:: Exercise ::
Scan the data below. Pull out each line where "scene" occurs.

:: Data section ::
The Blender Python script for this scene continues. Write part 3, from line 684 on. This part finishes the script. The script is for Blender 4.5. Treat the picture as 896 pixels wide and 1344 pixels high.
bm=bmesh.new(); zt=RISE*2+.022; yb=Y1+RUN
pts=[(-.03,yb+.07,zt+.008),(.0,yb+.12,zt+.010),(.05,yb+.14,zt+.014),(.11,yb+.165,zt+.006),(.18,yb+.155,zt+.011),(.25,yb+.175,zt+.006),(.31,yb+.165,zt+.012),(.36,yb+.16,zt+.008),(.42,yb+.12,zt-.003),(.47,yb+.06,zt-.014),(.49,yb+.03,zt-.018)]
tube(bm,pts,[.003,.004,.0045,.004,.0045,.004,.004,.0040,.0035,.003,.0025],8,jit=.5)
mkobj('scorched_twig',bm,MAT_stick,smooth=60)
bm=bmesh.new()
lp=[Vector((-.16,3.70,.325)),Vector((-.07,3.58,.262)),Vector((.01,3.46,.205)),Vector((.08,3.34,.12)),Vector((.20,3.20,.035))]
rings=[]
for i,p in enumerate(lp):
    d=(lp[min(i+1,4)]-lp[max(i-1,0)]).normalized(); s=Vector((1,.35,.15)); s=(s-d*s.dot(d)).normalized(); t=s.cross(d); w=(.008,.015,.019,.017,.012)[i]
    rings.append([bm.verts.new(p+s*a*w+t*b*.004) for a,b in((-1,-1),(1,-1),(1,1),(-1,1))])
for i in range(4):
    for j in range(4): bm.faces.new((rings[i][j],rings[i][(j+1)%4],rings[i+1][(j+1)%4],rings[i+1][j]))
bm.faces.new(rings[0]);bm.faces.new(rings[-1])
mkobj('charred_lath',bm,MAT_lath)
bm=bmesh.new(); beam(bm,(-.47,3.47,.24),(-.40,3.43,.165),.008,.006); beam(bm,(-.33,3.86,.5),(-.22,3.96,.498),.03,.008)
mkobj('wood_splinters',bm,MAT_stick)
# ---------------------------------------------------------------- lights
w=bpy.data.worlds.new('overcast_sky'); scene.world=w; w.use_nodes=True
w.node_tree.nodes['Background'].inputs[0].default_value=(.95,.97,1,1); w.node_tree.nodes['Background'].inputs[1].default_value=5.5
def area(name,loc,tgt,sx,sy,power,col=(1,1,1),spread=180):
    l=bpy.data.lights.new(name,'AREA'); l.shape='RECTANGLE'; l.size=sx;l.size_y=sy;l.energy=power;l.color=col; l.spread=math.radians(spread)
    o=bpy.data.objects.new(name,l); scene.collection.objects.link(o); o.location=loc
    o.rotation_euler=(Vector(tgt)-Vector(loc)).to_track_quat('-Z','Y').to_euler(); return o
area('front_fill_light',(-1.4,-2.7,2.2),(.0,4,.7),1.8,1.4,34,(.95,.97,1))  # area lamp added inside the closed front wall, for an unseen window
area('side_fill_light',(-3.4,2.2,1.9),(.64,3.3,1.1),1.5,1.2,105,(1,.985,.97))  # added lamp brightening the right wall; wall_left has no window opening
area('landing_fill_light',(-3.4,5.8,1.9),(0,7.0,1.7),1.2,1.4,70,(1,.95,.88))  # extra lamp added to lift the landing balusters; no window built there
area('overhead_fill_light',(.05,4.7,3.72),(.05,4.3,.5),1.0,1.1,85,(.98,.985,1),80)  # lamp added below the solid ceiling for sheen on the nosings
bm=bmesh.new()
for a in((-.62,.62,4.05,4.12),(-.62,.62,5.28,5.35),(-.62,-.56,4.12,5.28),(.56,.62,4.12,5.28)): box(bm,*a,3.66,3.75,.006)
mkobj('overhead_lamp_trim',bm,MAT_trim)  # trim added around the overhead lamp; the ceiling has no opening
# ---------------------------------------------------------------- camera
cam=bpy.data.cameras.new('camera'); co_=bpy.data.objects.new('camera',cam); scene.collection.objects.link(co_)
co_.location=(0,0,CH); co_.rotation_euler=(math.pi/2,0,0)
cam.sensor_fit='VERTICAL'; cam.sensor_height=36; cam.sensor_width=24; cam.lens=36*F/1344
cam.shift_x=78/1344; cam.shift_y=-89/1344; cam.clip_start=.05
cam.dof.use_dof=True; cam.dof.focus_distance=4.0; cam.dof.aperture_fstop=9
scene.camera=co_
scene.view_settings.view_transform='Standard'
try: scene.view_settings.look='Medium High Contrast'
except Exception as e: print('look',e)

:: Answer to this exercise ::
The Blender Python script for this scene continues. Write part 3, from line 684 on. This part finishes the script. The script is for Blender 4.5. Treat the picture as 896 pixels wide and 1344 pixels high.
w=bpy.data.worlds.new('overcast_sky'); scene.world=w; w.use_nodes=True
    o=bpy.data.objects.new(name,l); scene.collection.objects.link(o); o.location=loc
cam=bpy.data.cameras.new('camera'); co_=bpy.data.objects.new('camera',cam); scene.collection.objects.link(co_)
scene.camera=co_
scene.view_settings.view_transform='Standard'
try: scene.view_settings.look='Medium High Contrast'